Withholding your money will not cure an addiction. To stop an addiction the addict must believe in and want the alternative more than the next hit. Drug addiction and begging are usually last resorts. Bad luck has knocked some down so many times that they have given up. It is incredibly unlikely that anyone would choose to live that way.

Cutting the only source of income is not a solution, nor does it help anyone to get off the streets. It makes trying to save for a night in a hostel harder, winters colder, and bodies thinner. For drug addicts, it could make them more likely to turn to criminal activity.

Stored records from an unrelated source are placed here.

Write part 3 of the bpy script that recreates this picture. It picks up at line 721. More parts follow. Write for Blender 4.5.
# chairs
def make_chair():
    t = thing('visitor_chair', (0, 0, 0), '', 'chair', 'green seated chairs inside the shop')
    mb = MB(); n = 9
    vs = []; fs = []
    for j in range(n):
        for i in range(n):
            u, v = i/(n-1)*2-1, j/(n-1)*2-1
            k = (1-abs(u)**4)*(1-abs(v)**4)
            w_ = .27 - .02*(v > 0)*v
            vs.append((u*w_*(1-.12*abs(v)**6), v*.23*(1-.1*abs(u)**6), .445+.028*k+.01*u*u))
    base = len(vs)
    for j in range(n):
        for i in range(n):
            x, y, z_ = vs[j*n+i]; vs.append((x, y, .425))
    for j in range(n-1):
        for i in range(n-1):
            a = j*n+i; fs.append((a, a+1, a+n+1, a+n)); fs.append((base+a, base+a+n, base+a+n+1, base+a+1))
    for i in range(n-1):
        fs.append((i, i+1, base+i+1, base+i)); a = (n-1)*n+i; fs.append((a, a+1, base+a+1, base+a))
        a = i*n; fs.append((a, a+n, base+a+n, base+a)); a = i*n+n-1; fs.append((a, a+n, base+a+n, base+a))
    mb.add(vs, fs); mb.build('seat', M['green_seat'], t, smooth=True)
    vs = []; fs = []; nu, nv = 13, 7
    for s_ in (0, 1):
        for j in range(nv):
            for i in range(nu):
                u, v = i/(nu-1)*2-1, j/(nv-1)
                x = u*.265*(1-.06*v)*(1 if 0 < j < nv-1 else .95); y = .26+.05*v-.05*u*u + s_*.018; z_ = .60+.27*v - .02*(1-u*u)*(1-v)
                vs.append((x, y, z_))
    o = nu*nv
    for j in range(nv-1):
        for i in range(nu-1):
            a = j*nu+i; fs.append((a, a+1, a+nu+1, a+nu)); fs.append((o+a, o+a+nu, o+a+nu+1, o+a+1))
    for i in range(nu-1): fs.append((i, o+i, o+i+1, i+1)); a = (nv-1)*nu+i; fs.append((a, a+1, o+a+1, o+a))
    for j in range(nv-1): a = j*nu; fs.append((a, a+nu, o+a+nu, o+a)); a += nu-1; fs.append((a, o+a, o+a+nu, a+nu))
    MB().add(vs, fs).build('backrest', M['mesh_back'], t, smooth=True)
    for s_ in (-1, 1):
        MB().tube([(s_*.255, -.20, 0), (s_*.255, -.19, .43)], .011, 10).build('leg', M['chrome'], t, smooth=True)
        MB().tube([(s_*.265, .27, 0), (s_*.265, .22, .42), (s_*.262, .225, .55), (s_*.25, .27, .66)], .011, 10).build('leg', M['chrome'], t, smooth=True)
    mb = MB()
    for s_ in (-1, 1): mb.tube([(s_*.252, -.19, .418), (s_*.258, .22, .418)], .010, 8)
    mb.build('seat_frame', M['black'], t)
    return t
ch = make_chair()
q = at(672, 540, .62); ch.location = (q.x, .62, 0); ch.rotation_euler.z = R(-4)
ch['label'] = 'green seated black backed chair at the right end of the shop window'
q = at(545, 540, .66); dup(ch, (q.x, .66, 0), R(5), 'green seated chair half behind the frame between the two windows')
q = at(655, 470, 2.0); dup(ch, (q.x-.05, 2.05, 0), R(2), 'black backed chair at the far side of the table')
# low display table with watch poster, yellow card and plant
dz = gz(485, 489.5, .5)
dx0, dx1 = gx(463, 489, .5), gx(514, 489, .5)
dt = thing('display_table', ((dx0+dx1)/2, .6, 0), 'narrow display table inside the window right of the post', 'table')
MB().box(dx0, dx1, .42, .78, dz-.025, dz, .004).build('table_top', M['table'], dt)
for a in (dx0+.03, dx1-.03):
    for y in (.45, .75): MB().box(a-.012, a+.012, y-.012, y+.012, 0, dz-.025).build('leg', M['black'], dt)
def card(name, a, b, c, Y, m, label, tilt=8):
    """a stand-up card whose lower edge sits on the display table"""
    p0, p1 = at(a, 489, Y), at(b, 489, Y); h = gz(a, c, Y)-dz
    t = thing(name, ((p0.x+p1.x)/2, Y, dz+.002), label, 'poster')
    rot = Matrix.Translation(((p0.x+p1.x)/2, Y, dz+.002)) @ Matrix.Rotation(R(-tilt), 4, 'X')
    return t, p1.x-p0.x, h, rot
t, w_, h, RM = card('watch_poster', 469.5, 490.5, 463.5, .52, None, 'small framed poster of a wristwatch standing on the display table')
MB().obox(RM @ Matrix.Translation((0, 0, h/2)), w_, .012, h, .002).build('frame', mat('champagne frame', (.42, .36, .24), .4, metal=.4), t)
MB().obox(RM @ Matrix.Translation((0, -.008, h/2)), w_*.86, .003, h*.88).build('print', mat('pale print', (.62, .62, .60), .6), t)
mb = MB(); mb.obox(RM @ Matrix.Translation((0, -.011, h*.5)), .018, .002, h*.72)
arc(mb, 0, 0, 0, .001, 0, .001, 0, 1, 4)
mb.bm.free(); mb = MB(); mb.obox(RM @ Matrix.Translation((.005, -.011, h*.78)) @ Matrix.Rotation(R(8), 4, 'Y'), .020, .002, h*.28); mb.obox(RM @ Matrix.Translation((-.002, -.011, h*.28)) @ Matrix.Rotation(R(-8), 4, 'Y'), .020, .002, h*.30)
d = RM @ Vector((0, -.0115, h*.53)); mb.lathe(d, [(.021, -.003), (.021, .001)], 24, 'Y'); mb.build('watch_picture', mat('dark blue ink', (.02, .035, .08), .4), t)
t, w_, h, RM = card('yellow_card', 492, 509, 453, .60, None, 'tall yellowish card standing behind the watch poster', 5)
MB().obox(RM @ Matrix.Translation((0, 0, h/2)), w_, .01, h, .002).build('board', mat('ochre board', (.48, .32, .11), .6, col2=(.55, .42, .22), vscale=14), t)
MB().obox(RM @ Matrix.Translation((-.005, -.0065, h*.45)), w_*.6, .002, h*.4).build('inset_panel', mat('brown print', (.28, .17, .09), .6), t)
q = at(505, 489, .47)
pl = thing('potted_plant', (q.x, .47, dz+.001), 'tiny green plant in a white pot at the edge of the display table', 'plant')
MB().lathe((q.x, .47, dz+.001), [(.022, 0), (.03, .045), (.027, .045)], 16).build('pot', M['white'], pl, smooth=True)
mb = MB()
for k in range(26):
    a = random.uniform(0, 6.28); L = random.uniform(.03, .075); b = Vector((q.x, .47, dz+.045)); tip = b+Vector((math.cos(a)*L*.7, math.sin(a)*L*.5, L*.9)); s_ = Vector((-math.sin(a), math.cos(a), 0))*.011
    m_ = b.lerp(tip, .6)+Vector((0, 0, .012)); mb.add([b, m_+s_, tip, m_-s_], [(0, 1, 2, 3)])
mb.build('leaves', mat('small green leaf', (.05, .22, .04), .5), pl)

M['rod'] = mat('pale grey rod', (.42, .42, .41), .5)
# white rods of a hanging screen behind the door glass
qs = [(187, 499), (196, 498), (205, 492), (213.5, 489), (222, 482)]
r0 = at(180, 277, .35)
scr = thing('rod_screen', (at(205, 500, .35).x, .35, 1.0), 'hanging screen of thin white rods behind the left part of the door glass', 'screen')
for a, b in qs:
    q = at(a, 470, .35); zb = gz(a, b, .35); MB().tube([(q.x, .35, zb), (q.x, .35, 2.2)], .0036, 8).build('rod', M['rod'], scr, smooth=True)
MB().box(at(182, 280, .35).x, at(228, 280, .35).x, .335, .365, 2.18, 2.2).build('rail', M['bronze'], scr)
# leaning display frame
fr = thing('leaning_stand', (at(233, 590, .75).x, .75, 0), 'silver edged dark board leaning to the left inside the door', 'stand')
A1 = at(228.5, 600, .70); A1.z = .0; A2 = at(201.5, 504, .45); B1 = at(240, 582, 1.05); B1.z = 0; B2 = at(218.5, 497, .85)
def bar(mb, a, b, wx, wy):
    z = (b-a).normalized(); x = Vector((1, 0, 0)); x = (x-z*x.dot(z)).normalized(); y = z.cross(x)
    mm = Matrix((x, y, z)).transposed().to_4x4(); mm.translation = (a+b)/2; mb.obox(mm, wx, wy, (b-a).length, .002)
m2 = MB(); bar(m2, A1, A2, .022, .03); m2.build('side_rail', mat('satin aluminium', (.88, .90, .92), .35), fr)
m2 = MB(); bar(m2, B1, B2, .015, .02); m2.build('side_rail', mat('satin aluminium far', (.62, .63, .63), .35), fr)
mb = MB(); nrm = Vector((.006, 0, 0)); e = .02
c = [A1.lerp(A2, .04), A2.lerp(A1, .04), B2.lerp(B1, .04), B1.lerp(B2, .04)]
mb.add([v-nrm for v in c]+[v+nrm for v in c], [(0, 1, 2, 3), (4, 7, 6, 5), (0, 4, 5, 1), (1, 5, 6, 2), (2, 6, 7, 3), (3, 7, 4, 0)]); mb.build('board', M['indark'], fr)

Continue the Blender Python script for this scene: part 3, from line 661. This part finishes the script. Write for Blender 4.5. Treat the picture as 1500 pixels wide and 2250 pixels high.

The Salvation Army claims that giving money to beggars keeps them trapped in a cycle of drug abuse and money should go to charities instead. Charities themselves, however, are often considered not to be very reliable sources. How much of that money will reach those in need? Donating directly to the homeless is the only way to help those who are unreachable by charities.

While charities are stoic in their provision of housing and care, a single gap in the process of rehabilitation can let someone slip back to the streets. Eight years of Tory austerity has reduced the number of homeless beds by 20%, while homelessness rose, and gutted the social and mental health care that was desperately needed.

It is the role of the government to provide the homeless with the mental and social care needed for rehabilitation into society. Whilst direct donations to the homeless may not be the best solution to the wider problem, neither is giving the same amount of money to a charity which props up government cuts.

Giving money to homeless people will not get them off the streets, but that is not our responsibility. We have a moral responsibility as human beings to care for those less fortunate than ourselves and to help how we can by making their life more bearable.